We present a new mass estimate for the Hercules dwarf spheroidal (dSph) galaxy, based on the revised velocity dispersion obtained by Aden et al. The removal of a significant foreground contamination using newly acquired Stromgren photometry has resulted in a reduced velocity dispersion. Using this new velocity dispersion of 3.72 +/- 0.91 km s(-1), we find a mass of M(300) = 1.9(-0.8)(+1.1) x 10(6) M(circle dot) within the central 300 pc, which is also the half-light radius, and a mass of M(433) = 3.7(-1.6)(+2.2) x 10(6) M(circle dot) within the reach of our data to 433 pc, significantly lower than previous estimates. We derive an overall mass-to-light ratio of M(433)/L = 103(-48)(+83)[M(circle dot)/L(circle dot)]. Our mass estimate calls into question recent claims of a common mass scale for dSph galaxies. Additionally, we find tentative evidence for a velocity gradient in our kinematic data of 16 +/- 3 km s(-1) kpc(-1), and evidence of an asymmetric extension in the light distribution at similar to 0.5 kpc. We explore the possibility that these features are due to tidal interactions with the Milky Way.
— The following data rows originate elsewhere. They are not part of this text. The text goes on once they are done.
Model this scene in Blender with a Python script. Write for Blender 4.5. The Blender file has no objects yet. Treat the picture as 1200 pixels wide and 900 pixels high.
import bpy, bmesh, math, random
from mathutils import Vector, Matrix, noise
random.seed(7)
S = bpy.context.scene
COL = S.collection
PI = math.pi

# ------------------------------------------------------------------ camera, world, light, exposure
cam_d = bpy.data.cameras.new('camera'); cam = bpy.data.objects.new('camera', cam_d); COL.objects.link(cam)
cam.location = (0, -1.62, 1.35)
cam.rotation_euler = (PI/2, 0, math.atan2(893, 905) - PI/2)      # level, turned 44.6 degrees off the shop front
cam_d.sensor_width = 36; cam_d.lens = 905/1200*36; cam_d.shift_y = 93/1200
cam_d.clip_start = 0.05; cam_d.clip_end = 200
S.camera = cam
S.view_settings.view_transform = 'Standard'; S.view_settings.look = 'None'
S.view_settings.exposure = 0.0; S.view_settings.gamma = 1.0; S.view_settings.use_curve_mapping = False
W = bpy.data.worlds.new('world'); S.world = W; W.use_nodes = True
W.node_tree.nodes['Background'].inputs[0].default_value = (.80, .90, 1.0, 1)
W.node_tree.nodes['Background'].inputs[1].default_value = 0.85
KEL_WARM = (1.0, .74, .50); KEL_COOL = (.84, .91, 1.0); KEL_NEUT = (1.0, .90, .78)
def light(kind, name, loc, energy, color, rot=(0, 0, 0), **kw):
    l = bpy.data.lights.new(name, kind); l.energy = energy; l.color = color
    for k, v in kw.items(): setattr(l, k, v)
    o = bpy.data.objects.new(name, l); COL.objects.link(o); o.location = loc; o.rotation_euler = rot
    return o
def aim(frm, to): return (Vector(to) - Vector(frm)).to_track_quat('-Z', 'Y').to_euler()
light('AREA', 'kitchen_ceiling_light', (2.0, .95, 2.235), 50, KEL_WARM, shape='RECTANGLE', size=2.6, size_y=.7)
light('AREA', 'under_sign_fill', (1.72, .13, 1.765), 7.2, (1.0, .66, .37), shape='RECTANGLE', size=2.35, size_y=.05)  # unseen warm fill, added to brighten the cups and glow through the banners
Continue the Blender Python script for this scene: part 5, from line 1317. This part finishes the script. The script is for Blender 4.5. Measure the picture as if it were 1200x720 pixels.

We show that there is a self-consistent model in which Hercules has an assumed tidal radius of r(t) = 485 pc, an orbital pericenter of r(p) = 18.5 +/- 5 kpc, and a mass within r(t) of M(tid,rt) = 5.2(-2.7)(+2.7) x 10(6) M(circle dot). Proper motions are required to test this model. Although we cannot exclude models in which Hercules contains no dark matter, we argue that Hercules is more likely to be a dark-matter-dominated system that is currently experiencing some tidal disturbance of its outer parts.